Retype the data that follows line by line, exactly, and leave its pictures out.

Start Source material

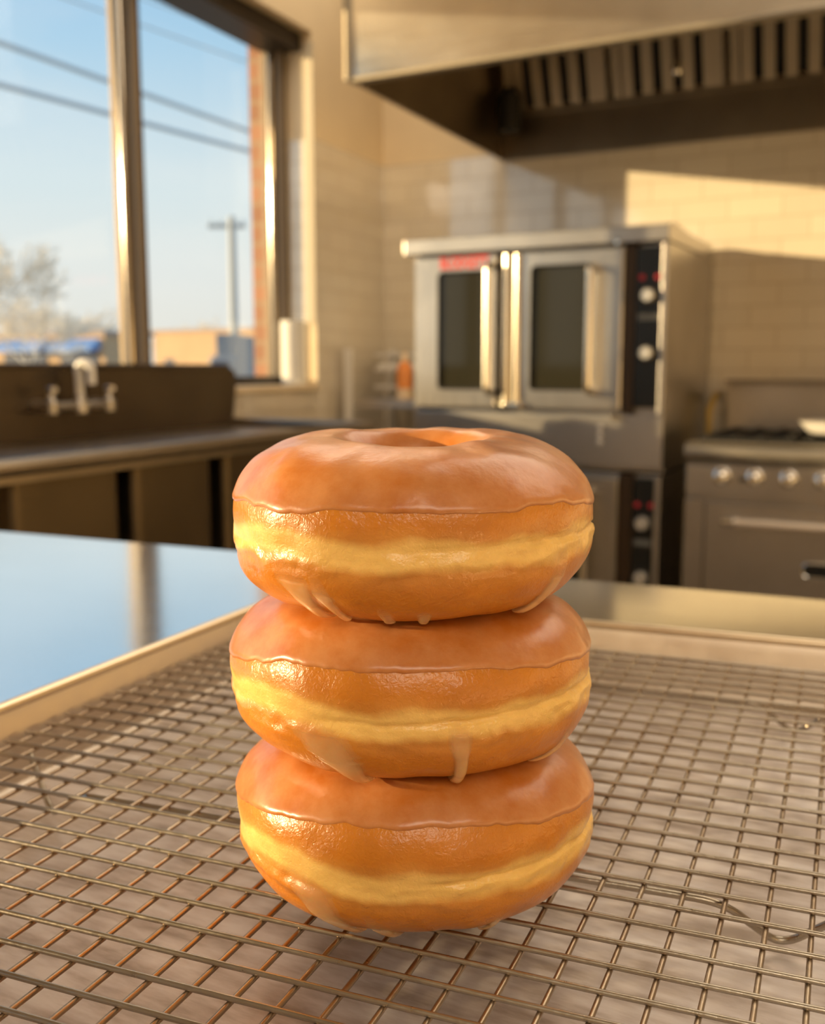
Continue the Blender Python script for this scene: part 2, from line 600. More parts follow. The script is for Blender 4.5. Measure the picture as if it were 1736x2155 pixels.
BH = 0.0190
GAP = 0.0378
make_donut('bottom glazed ring donut of the stack, resting on the wire rack', RACK_TOP, 0.0475, BH, (0.0115, 0.0035), 1.0, (0.0006, -0.0008), (0.0, 0.0),
    drips=[[(-40, 0.05, 0.0105, 0.0004), (-33, -0.25, 0.0095, 0.0006), (-28, -0.62, 0.0060, 0.0009), (-22, -0.90, 0.0032, 0.0012), (-20, -0.99, 0.0020, 0.0018)],
           [(-15, -0.50, 0.0050, 0.0004), (-11, -0.78, 0.0040, 0.0009), (-7, -0.96, 0.0028, 0.0016), (-5, -1.02, 0.0022, 0.0022)],
           [(27, -0.65, 0.0028, 0.0004), (24, -0.93, 0.0012, 0.0012)]])
make_donut('middle glazed ring donut of the stack, with two long icing drips', RACK_TOP + GAP, 0.0473, BH, (0.0100, 0.0035), 2.0, (0.0, 0.0), (0.0, 0.0),
    drips=[[(-33, 0.0, 0.0130, 0.0004), (-28, -0.30, 0.0115, 0.0007), (-22, -0.62, 0.0070, 0.0011), (-18, -0.88, 0.0036, 0.0015), (-16, -1.03, 0.0026, 0.0024)],
           [(11, 0.05, 0.0080, 0.0004), (13, -0.22, 0.0042, 0.0007), (14, -0.55, 0.0023, 0.0011), (15, -0.82, 0.0020, 0.0014), (15.5, -1.01, 0.0022, 0.0024)],
           [(58, -0.3, 0.0040, 0.0003), (54, -0.75, 0.0024, 0.0009), (50, -0.95, 0.0014, 0.0012)]])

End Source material

Solution below:
Continue the Blender Python script for this scene: part 2, from line 600. More parts follow. The script is for Blender 4.5. Measure the picture as if it were 1736x2155 pixels.
BH = 0.0190
GAP = 0.0378
make_donut('bottom glazed ring donut of the stack, resting on the wire rack', RACK_TOP, 0.0475, BH, (0.0115, 0.0035), 1.0, (0.0006, -0.0008), (0.0, 0.0),
    drips=[[(-40, 0.05, 0.0105, 0.0004), (-33, -0.25, 0.0095, 0.0006), (-28, -0.62, 0.0060, 0.0009), (-22, -0.90, 0.0032, 0.0012), (-20, -0.99, 0.0020, 0.0018)],
           [(-15, -0.50, 0.0050, 0.0004), (-11, -0.78, 0.0040, 0.0009), (-7, -0.96, 0.0028, 0.0016), (-5, -1.02, 0.0022, 0.0022)],
           [(27, -0.65, 0.0028, 0.0004), (24, -0.93, 0.0012, 0.0012)]])
make_donut('middle glazed ring donut of the stack, with two long icing drips', RACK_TOP + GAP, 0.0473, BH, (0.0100, 0.0035), 2.0, (0.0, 0.0), (0.0, 0.0),
    drips=[[(-33, 0.0, 0.0130, 0.0004), (-28, -0.30, 0.0115, 0.0007), (-22, -0.62, 0.0070, 0.0011), (-18, -0.88, 0.0036, 0.0015), (-16, -1.03, 0.0026, 0.0024)],
           [(11, 0.05, 0.0080, 0.0004), (13, -0.22, 0.0042, 0.0007), (14, -0.55, 0.0023, 0.0011), (15, -0.82, 0.0020, 0.0014), (15.5, -1.01, 0.0022, 0.0024)],
           [(58, -0.3, 0.0040, 0.0003), (54, -0.75, 0.0024, 0.0009), (50, -0.95, 0.0014, 0.0012)]])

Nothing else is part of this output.